The higher levels of trust and confidence Asia-Pacific (excl. Japan) HNWIs had in the wealth management industry may have played a role in their greater focus on wealth growth (40.7%) over preservation (31.1%). In contrast, HNWIs in the rest of the world were more focused on preservation (31.7%) vs. growth (27.7%).

The focus on wealth growth over preservation differed across markets. At 48.4%, China had the highest focus on growth globally, followed by Indonesia (third highest at 44.1%) and Singapore (39.3%). India was an exception to the focus on growth, with 40.0% of HNWIs expressing higher focus on wealth preservation, ranking second globally after France. At 34.0%, HNWIs in Malaysia also indicated a greater focus on preservation over growth.

Asia-Pacific (excl. Japan) HNWIs were more aggressive in increasing their investments outside their home markets than HNWIs in the rest of the world. Allocations to international markets in 2014 stood high at 43.4% for Asia Pacific (excl. Japan) HNWIs, compared to 35.2% for those in the rest of the world. Europe attracts the largest share of wealth from Asia Pacific (excl. Japan) HNWIs at 15%, followed closely by North America at 14.2%.

HNWIs in some Asia-Pacific markets allocated more to international investments than others.
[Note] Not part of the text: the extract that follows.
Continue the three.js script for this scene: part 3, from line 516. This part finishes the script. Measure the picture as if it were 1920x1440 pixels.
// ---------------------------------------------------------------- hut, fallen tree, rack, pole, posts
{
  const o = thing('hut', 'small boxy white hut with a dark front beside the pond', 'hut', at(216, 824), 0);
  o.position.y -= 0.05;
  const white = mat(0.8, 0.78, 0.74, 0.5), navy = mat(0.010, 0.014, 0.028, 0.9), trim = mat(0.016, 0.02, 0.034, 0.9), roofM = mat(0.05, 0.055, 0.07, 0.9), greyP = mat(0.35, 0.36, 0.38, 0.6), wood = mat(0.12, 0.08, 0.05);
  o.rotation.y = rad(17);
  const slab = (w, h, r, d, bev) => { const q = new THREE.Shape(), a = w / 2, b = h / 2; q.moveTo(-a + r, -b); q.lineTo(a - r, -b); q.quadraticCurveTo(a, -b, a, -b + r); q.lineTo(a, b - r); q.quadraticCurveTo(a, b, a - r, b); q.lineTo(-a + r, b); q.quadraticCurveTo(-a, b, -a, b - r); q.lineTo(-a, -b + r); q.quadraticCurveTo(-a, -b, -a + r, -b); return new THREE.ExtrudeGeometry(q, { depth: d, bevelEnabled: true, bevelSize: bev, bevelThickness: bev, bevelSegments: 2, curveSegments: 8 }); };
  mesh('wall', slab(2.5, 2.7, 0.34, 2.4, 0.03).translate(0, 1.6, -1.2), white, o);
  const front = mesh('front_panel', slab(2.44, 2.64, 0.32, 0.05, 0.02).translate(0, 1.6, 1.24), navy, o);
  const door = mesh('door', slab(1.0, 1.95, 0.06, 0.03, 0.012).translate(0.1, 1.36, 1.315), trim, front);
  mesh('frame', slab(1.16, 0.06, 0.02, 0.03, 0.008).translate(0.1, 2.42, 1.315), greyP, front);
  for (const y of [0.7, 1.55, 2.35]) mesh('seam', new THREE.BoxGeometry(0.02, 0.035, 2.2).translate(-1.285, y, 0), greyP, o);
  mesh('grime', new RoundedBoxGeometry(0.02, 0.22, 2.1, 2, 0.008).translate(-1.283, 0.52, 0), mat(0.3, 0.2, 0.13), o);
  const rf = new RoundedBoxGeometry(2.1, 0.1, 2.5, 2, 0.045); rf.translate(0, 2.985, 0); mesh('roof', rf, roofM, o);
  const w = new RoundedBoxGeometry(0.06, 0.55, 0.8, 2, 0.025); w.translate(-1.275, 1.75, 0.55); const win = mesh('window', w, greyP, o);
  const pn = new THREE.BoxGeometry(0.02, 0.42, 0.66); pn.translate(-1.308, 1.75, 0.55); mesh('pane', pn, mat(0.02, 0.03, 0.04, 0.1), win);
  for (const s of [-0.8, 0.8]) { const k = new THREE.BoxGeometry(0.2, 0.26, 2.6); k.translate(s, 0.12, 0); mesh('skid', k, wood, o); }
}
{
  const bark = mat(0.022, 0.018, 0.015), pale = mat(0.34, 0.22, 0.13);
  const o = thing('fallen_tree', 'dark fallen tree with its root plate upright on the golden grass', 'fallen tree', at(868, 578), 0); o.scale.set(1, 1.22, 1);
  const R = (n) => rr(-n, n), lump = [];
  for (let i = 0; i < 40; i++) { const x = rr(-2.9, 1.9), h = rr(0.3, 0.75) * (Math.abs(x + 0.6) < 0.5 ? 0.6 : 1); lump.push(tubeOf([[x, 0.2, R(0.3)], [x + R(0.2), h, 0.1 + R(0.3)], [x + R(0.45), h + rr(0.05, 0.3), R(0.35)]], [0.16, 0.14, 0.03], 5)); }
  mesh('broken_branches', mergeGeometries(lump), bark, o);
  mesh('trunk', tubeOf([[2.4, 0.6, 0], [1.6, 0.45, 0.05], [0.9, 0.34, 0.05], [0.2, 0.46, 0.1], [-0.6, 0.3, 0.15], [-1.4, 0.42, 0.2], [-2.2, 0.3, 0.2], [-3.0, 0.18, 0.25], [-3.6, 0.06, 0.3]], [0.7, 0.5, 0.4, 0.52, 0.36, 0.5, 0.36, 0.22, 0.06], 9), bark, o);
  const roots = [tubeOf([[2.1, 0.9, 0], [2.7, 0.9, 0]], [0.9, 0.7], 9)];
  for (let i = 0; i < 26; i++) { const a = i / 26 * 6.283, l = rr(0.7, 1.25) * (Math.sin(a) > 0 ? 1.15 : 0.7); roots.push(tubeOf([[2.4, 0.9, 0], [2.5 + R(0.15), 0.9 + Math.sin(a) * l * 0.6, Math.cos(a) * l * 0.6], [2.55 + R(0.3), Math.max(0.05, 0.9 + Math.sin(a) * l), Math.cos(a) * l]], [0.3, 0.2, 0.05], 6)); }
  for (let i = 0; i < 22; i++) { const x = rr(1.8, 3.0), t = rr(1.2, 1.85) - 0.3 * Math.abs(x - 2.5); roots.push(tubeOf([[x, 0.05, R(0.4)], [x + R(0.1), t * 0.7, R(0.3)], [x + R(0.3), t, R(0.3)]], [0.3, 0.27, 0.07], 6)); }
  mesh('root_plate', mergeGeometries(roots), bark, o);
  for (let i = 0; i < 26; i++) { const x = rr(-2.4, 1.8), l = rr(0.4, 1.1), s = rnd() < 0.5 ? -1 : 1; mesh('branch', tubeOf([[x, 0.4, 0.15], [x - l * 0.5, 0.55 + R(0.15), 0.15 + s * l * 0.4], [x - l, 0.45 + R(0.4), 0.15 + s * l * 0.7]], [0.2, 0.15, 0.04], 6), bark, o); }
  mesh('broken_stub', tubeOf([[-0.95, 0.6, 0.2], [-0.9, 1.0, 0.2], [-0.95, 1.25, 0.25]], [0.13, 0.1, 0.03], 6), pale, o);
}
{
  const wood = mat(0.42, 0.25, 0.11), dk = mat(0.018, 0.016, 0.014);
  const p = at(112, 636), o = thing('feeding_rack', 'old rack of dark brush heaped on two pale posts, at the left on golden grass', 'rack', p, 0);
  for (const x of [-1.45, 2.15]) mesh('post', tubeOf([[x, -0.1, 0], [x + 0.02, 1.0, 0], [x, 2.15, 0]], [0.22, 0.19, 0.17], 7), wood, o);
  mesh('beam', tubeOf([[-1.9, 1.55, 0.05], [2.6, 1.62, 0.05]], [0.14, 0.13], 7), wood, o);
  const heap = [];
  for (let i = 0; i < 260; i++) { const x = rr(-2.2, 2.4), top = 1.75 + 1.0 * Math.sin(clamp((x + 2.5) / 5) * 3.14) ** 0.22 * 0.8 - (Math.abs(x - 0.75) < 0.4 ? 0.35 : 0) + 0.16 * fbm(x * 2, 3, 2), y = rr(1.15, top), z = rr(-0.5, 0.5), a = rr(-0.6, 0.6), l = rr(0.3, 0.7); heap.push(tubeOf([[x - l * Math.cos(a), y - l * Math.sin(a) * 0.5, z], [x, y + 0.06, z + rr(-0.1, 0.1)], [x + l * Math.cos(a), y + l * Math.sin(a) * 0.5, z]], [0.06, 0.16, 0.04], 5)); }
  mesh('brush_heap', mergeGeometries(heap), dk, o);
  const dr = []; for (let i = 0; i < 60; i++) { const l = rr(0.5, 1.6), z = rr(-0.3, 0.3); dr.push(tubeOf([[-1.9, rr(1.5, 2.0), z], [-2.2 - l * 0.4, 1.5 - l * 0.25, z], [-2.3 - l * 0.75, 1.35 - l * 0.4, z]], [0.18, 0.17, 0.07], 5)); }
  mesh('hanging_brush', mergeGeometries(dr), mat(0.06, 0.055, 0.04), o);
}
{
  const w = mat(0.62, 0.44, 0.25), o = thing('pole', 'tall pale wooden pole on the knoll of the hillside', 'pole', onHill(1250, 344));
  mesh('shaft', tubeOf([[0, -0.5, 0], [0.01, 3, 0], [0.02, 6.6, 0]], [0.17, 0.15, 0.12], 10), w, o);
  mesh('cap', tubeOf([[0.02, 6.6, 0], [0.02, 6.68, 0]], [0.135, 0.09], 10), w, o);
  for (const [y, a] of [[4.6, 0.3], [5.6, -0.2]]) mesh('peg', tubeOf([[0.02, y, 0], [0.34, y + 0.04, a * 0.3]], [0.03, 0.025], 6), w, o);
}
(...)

Those in India, China, Hong Kong, Malaysia, and Singapore had more than 40% of their assets invested outside their home markets, while those in Australia and Indonesia limited their international allocation to 30.4% and 34.7%, respectively.

Across Asia-Pacific, HNWIs who invested the most in North America were from China, allocating 18% of their financial assets to this region, while those who had the highest allocation to Europe were from China and Hong Kong, investing 16.2% of their financial assets in this region. The highest allocations to the Middle East and Africa came from India, at 19.4%, while Singapore allocated the most to Latin America, at 7%.